La mostra della crisi
«Una volta tanto non avremo film-sorpresa cinesi». La battuta è di Alberto Barbera, neodirettore della rassegna veneziana, dopo i lunghi anni di Marco Müller, grande amico dei cinesi e delle mostre gigantesche, con prodotti di qualità e altri di notevole modestia.
La crisi incombe e, diciamolo subito, sotto sotto è anche una fortuna. Infatti, l’immensa voragine aperta dinanzi al Palazzo del Casinò per il nuovo monstrum del Palazzo del cinema progettato verrà chiusa. Non ci sono i soldi, e poi ce n’era davvero bisogno? Per gli amanti degli eccessi e delle spese folli e auto-promozionali, certo, per la gente di buon senso, ben poco.

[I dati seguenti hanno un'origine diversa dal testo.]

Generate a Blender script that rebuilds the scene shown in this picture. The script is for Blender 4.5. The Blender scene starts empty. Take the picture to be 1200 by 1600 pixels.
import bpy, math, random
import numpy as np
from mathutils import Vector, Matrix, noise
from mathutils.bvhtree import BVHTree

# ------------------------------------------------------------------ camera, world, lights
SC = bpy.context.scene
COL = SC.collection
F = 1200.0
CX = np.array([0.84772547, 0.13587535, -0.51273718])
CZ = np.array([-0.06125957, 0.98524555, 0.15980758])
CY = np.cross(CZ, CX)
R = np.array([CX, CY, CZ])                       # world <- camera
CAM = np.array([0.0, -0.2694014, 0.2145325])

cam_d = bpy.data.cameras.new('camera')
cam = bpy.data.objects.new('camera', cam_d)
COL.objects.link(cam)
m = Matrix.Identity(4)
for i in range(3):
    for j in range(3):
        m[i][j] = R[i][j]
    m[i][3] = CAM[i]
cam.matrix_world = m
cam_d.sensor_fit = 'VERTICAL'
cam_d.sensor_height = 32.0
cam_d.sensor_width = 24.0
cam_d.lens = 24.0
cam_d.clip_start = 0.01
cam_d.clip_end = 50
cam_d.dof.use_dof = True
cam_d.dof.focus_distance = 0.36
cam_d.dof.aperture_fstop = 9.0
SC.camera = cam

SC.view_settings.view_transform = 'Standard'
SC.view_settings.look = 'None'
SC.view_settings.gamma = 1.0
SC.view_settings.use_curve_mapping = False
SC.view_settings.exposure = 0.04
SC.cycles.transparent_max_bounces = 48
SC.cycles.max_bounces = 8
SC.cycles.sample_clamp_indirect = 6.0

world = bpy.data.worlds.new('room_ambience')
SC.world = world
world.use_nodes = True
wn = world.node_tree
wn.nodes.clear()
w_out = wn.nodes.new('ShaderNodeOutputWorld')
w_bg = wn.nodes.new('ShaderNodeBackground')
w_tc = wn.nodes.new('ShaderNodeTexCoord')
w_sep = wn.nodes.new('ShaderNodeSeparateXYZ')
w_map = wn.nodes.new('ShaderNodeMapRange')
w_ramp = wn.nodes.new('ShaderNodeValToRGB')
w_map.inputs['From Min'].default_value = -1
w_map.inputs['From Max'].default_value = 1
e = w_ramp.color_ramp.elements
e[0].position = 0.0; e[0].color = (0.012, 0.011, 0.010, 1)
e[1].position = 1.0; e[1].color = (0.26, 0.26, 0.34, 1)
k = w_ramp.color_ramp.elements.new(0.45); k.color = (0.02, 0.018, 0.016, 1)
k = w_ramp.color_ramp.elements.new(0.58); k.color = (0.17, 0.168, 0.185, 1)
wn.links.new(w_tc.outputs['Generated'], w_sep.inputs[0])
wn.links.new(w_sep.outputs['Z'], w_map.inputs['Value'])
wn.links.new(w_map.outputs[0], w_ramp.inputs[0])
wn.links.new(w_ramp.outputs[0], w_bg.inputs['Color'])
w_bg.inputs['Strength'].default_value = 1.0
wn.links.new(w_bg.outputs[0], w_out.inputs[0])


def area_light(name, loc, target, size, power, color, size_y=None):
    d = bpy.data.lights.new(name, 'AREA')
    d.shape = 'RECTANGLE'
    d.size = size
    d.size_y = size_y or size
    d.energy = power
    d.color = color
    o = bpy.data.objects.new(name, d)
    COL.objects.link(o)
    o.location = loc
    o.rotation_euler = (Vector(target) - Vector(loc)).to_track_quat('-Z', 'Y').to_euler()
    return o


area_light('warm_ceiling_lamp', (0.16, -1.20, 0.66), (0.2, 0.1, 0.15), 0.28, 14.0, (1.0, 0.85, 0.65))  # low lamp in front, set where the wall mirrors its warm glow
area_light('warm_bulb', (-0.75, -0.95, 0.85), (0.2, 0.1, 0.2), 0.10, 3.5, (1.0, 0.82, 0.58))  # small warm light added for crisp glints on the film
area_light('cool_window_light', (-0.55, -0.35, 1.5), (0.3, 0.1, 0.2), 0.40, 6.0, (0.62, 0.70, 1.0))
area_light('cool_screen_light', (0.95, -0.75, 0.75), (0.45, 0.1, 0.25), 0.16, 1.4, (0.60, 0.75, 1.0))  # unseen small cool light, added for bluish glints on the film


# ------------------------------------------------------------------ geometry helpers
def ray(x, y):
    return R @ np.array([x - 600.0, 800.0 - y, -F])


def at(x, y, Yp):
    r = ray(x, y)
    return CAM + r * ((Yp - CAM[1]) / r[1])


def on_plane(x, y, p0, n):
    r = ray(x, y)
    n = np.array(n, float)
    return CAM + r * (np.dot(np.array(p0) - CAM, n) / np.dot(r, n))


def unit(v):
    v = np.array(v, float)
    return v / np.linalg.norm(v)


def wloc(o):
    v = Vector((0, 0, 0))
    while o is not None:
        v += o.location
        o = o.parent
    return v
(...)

Questo festival promette bene. I numeri, anzitutto: 50 film in prima mondiale, di cui 17 in concorso, 15 fuori concorso e 18 della sezione “Orizzonti” (compresi 9 documentari e 15 corti). Presenti nella selezione ufficiale 3 premi Oscar (Susanne Bier, Jonathan Demme, Robert Redford) e 3 registi candidati all’Oscar (Brian De Palma, Spike Lee, Terrence Malick), 20 registe donne, di cui 4 in concorso, 11 registi per la prima volta alla mostra, 9 registi esordienti nel lungometraggio di finzione e 7 registi in gara che hanno già partecipato alla mostra.
Non è finita: 11 film Usa nella selezione ufficiale e 14 italiani, fra cui Belloccchio (“La bella addormentata”, farà discutere…), Ciprì, Francesca Comencini, Liliana Cavani, Daniele Vicari, Carlo Mazzacurati, Ivano De Matteo. E 41 Paesi rappresentati dai film nella selezione ufficiale, in cui la parte del leone, accanto ad Usa e Italia, la fa la Francia (cosa che forse farà domandare a qualcuno come mai il cinema francese sia così vitale: semplice, lo Stato lo promuove, non è una colonia americana, come noi).
Infine, la giuria internazionale presieduta dal regista americano Michael Mann e composta da Marina Abramovic, artista serba, Laetitia Casta (come mai? Resta un dubbio), il regista cinese Peter Ho-Sun Chan (omaggio al colosso economico?), il regista israeliano Ari Folman, l’italiano Matteo Garrone, la regista svizzera Ursula Meier, l’inglese Samantha Morton, il produttore argentino Pablo Tapero.
Molte donne in questa rassegna, il che non è male, e parecchi film incentrati sulla crisi: di rapporti, personali, di gruppi e di città. Ma aspettiamo di vederli per accorgersi quali siano le risposte, o meno. Buona visione! Fino all’8 settembre, quando Venezia 69 chiuderà i battenti.